Сопоставление текстов обнаруживает, что отдельные эпизоды рассказов настолько похожи, что, кажется, легко могли бы «перекочевать» из одного произведения в другое. А отдельные персонажи кажутся списанными с одной натуры. Так, Андреев (или Голубев, или Крист) Шаламова вполне могли бы занять место Буйновского или Цезаря у Солженицына[152]
, тогда как Иван Денисович мог бы заместить в рассказе Шаламова «Любовь капитана Толли» Исая Давыдовича[153]. Такие пары героев, как Цезарь — Крист, Буйновский — Андреев, Иван Денисович — Исай Давыдович, обнаруживают близость персонажей не только по возрасту, уровню образованности, манере держаться, но и по тем принципам и нравственным устоям, которые составляют существо их натуры.Спор, таким образом, не в том, «что» (лагерь) и «как» (с большей или меньшей степенью экспрессивности) изображают авторы, а в том, кого писатели избирают главным героем повествования, то есть, считают «наиболее представительным» носителем истины[154]

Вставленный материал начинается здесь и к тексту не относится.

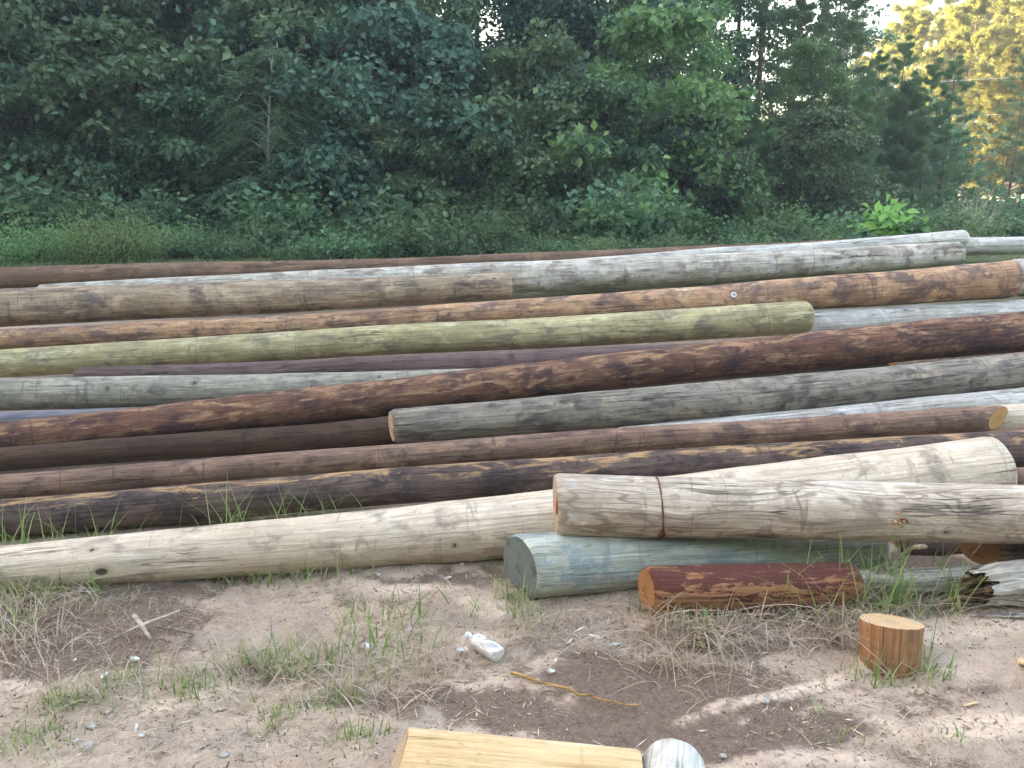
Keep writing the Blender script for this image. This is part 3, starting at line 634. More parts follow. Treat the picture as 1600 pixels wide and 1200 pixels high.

и с чьей точки зрения оцениваются и рассматриваются изображаемые события.Как уже отмечалось, объектом типизации Солженицын избирает человека «из народной гущи» — потомственного российской крестьянина из деревни Темгенево, тогда как Шаламов — представителя интеллигенции, человека образованного, закончившего университет (с. 10), пишущего стихи (с. 12). Выведенные в рассказах Шаламова под разными именами герои Голубев, Андреев, Крист представляют собой один человеческий, поведенческий и мировоззренческий тип, обусловленный происхождением, приобщенностью к научному и эстетическому знанию, рационально — осмысленным (в противовес шуховскому природно — естественному) отношением в жизни.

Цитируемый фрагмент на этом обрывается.